Tuesday, 1 March 2011

Baking bread: simple pleasures

There's way too much bad bread out there. Even here in North London it's difficult to find a decent loaf without having to search out decent delis, specialist bakers or markets. And, when you do, you have to spend a pretty penny. For a number of years I've used my trusty Morphy Richards breadmaking machine to improve the quality of our bread, but I've always yearned for the satisfaction of being a proper home baker.

I've had a few attempts, but I think the yeast may have been lurking in the cupboard for too long and the results were leaden. So, this year, I have restocked the larder and plan to give home baking the time and respect it deserves. Bread is a fundamental foodstuff that humans have been making for thousands of years. It really can't be that difficult, can it?

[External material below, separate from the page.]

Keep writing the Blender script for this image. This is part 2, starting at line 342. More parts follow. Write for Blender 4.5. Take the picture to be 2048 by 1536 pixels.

No it isn't! What's more, thanks to the Internet, you quickly realise how many keen home bakers are out there, many offering tips, recipes and support. As a regular reader of the Guardian, I'm often drawn to Dan Lepard's recipes and, emboldened by having successfully made his Black Forest Ham Rolls (published 22 January 2011), I was ready to move on to bread proper. Last week I keyed his name into Google, along with the word 'spelt' as I've had a bag of spelt flour which has been languishing in the cupboard for too long. I came across a wonderful Anglo-Spanish blog, The Winter Guest, and an adaptation of a recipe from Lepard's book The Handmade Loaf. (I have ordered a copy, of  course.) I followed Miriam's clear instructions, using a half quantity of wholemeal spelt, but my kneading is more in line with the Lepard approach – three short kneads of about 15 seconds with 10 minutes between them, followed by 30 minutes' resting time. I baked this for the first time last Friday – and was delighted that my loaf looked just like Miriam's. As the loaf went down so well (and so quickly) over the weekend, I baked a double quantity yesterday.

I'm just warming up, though, using commercial yeast. The next step is to get much more hardcore and move on to sourdough bread...

Dan Lepard's simple milk loaf (double quantity)
500g strong white flour
500g all-purpose flour
700g whole milk at room temperature
40g golden or maple syrup (like Miriam I used maple)
3 teaspoons fresh yeast (like Miriam I used dried fast-action yeast – 2 sachets or 15g)
2 1/2 teaspoons good sea salt

In a large bowl mix together all the ingredients. Remove the dough from the bowl and give it a light knead on a floured surface. Return it to the bowl, cover with a slightly damp tea cloth and leave to rest for 10 minutes.

Take out of the bowl and continue kneading on an oiled (or floured) surface for 15 seconds. Wipe out the bowl and lightly oil it.

Return the dough to the bowl, cover and leave for 10 minutes.

Repeat this process twice. Then leave the dough to rise in an oiled bowl, covered. In the picture above, you can see how the yeast has already started working – the dough has become silky textured and pliable.

After about an hour, the dough will have risen considerably (see above), remove from the bowl and punch out the air, giving it a good bash about.

Butter and lightly flour two 2lb loaf tins. Divide the dough into four balls and place two in each tin.

Cover the tins with the damp cloth and leave in a warm place to prove for a second time until almost doubled in size.

Brush the loaves with some milk and bake at 210°C for 15 minutes. Reduce the temperature to 180°C and bake for another 20 minutes.

Can you see that the longer, narrower tin worked much better than the other which is better suited to loaf cakes. My preferred tin (below left) is La Forme Kaiser 2lb tin, 25cm x 11cm. The other is by Anolon and is 23cm x 13cm.



  1. Thanks for your praise... I'm so glad you liked it! Your loafs look terrific, Dan Lepard's recipes are delicious...

  2. Lovely to hear from you Miriam. I'm so pleased I discovered your gorgeous blog.